CLEAR LAKE, MINN. — Sheep clambered out of a trailer, rushed down a ramp and spilled into a field of knee-high grass covered by rows of solar panels. Some leaped as they exited, joining the chorus of bleats and laughter from the humans watching.

The animals deployed Thursday morning are Xcel Energy's newest and perhaps most adorable workers, carrying out the important task of keeping plants away from solar panels.

"It's keeping the veg down, pretty much eating anything that's green on the ground," said Luke Molus, Xcel Energy's operations manager for the Sherco solar site. "It keeps the veg out of the panels, out of the wiring."

The grazing project at Xcel's Sherco solar project is the latest — and biggest — example of a movement in Minnesota to improve habitat at solar farms and and pair energy production with agriculture.

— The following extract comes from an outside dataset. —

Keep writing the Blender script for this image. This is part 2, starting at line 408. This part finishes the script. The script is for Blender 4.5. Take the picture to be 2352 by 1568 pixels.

Sherco is already Minnesota's largest solar farm, built to help replace the power lost as Xcel's coal plant next door in Becker closes in phases by 2030. The solar farm will get even bigger, after state regulators last year approved an expansion.

Xcel expects as many as 2,500 sheep to mow its ground cover of pollinator and wildlife friendly plants for months every year.

"It is really a burgeoning thing," said Brian Ross, vice president of renewable energy at the nonprofit Great Plains Institute. "That's reflected by Xcel in their efforts here."

At Sherco, the sheep are provided by MNL, a company based in Otsego focused on ecological restoration.

Briana Beck oversees MNL's vegetation management operations at energy projects. She said Minnesota decided solar projects should incorporate native plants. MNL realized early on, she said, that these projects are "uniquely adapted" for sheep grazing.

Solar fields are already fenced. Prairie plants are also maintained by disturbance, historically through damage by bison or fire, Beck said. Sheep can play that role.

Beck said Sherco solar will be one of the largest restored prairies in the Upper Midwest once fully built. The solar array will stretch over about 5,000 acres and will be able to generate enough power for roughly 150,000 homes when the sun is shining.

For solar developers and advocates, one reason to pair solar with agriculture is that many people in rural areas worry that solar will take farmland out of production, Ross said.

Most of the land now home to Sherco solar was used for agriculture. At a 2022 public hearing for the first phases of the project in Clear Lake, John Vekved "questioned how the loss of 3,200 acres of agricultural land to solar energy production will be addressed," according to a report from an administrative law judge.

Ross said most developers of large-scale solar projects now have a plan that is similar to Xcel in growing native plants or pollinator-friendly vegetation.

He said that's not always enough to win over local residents. Adding some element of agriculture is what really helps, though fewer developers have tried animal cultivation on a large scale.

"It doesn't solve everyone's problems ... but it absolutely mitigates some of the concerns and people get interested in it," Ross said.

Some small solar operators have looked at growing vegetables or raising bees for honey, Ross said. The easiest route for big solar farms is to graze sheep, because it can be done with minimal changes to the site design of a typical project, Ross said.

Developers and utilities in states like Texas and Colorado with larger grazing industries commonly let livestock roam the solar pastures, Ross said.

Xcel's Molus said their decision to graze sheep at Sherco was more of a financial decision in line with their sustainability goals than an effort to win over any skeptical neighbors. Molus said sheep are a "cost competitive" landscaping solution.

"You don't have to pay a sheep to go out and eat the grass," he said.

At Sherco, the sheep still needed some middle management to stay on track with corporate objectives. Betsy, a black-and-white border collie, helped move the sheep between fenced areas and corralled them when they need to be loaded into a trailer. Ozzy, a white, fluffy Great Pyrenees, stood guard against predators.

Princess and Spot, puppies in training to be guard dogs, slept on the job Thursday in their open-air pen.

Jerrod Nohner, a grazing operations manager for MNL, had to coax a tentative lamb down the trailer ramp to join its flock.

"The young ones, this is the first time ever unloading a trailer," Nohner said.

After exiting, the lamb joined the pack as it streamed away from the trailer and settled at the other end of a fenced enclosure. On the other side of the road, sheep spread out and dotted the flat land.

With no trees around, the solar panels stretched as far as the eye could see. Xcel's coal plant was visible on the horizon as the sheep took advantage, like the solar array, of what the sun had generated.